§ **Directions**: Lines that hold the string "scene" are to be counted; give only their number.

§ **Dataset extract**:
○ ○ ○ ○ ○ ○ ○
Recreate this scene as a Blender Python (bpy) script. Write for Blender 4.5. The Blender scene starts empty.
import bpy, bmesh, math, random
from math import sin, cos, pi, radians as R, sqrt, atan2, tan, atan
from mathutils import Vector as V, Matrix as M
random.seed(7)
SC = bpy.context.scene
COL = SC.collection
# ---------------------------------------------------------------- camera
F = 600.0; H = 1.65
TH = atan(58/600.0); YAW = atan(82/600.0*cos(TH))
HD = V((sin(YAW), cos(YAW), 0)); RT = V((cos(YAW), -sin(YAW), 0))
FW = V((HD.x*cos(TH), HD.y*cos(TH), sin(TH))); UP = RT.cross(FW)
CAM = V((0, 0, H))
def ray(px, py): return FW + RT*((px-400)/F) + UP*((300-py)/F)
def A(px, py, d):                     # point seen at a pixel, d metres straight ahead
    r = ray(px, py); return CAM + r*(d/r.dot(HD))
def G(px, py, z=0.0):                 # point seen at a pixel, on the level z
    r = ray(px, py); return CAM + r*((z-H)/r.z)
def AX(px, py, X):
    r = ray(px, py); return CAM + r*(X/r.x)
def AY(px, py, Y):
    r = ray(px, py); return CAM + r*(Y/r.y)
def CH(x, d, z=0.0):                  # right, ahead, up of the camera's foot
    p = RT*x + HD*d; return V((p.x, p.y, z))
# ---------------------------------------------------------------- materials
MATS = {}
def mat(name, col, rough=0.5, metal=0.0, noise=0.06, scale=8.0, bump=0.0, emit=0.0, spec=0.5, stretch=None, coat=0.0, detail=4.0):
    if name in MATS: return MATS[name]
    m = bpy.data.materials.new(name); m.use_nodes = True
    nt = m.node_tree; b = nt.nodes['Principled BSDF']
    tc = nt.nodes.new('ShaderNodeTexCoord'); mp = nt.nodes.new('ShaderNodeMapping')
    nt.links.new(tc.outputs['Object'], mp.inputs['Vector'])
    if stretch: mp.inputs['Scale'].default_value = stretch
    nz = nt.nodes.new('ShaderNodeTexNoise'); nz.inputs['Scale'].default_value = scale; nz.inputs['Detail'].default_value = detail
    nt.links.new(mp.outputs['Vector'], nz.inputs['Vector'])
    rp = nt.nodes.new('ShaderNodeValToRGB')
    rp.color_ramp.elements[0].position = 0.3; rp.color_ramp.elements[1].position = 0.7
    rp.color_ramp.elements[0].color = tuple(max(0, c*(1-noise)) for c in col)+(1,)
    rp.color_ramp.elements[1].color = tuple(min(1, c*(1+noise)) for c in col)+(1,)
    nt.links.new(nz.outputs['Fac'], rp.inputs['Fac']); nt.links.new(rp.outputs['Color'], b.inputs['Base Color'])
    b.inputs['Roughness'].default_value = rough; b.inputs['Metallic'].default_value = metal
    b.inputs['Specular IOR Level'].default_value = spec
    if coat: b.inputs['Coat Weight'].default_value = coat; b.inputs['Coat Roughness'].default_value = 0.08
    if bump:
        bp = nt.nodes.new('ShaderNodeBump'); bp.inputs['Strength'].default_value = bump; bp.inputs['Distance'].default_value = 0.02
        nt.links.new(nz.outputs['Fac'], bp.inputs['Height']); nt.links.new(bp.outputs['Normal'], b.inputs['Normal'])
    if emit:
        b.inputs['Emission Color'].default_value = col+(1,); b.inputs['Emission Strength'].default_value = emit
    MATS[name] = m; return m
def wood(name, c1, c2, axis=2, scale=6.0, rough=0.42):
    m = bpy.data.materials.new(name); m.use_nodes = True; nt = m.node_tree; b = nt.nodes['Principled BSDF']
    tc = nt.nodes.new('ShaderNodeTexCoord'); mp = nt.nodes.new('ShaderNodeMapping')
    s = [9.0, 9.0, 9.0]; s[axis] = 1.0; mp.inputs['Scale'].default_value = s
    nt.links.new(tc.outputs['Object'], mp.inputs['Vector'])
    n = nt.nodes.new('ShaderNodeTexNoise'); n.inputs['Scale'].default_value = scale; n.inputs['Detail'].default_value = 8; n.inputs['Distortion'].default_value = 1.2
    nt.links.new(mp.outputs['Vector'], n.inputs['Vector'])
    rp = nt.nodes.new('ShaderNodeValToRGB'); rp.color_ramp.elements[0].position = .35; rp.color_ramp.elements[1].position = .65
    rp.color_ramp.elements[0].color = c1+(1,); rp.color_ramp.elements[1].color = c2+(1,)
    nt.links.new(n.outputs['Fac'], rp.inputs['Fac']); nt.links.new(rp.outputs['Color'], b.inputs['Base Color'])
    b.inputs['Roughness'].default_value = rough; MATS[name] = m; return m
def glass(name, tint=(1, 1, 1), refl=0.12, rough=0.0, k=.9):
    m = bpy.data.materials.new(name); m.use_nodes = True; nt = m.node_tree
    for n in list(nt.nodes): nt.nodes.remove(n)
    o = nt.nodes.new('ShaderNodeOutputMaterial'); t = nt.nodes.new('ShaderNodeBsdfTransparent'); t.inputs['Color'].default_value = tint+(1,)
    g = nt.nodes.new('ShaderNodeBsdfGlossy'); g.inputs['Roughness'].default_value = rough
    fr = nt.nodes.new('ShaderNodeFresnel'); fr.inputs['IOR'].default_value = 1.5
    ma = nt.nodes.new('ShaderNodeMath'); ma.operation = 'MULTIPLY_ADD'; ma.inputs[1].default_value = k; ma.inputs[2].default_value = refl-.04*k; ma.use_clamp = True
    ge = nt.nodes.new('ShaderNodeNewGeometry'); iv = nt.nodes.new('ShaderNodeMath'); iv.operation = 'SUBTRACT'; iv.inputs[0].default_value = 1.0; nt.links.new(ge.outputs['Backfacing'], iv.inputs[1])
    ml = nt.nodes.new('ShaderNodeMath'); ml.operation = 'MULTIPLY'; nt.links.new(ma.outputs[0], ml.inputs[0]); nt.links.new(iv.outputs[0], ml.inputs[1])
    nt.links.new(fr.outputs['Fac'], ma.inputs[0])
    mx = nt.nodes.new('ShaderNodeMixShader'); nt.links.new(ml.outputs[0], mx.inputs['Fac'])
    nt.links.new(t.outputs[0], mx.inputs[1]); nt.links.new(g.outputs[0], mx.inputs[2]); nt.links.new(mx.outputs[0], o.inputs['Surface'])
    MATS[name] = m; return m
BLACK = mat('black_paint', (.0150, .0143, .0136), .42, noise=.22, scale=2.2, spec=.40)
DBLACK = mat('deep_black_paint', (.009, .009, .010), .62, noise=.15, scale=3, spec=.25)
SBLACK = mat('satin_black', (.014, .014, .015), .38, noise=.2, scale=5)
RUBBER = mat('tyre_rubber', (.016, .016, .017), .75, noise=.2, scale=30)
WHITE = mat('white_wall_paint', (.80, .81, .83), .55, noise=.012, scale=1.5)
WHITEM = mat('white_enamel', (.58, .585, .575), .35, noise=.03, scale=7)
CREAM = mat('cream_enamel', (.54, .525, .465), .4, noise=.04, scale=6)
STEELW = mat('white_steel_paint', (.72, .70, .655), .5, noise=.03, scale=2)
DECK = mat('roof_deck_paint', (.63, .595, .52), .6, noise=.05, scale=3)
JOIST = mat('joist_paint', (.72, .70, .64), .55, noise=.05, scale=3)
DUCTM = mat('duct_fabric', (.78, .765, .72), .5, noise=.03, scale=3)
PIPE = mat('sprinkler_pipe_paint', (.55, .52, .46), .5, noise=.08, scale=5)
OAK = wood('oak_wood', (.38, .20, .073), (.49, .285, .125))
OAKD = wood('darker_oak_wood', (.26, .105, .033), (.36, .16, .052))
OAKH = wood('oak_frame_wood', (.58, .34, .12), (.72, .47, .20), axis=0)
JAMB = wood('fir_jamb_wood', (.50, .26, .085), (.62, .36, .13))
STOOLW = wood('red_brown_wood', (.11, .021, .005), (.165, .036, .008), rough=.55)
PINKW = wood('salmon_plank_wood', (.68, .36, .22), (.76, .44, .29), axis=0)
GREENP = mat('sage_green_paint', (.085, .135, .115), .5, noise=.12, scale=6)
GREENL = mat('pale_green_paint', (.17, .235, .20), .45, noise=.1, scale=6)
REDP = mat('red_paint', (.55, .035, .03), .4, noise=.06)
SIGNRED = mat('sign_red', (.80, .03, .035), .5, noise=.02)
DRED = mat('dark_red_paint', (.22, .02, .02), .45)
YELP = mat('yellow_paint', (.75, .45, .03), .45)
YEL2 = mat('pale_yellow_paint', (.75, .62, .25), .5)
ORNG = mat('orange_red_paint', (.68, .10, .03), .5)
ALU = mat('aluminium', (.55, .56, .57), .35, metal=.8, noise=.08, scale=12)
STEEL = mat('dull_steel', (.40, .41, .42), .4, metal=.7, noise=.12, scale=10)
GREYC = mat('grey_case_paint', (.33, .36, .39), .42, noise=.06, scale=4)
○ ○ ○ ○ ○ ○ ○
§ **Answer to this problem**: 2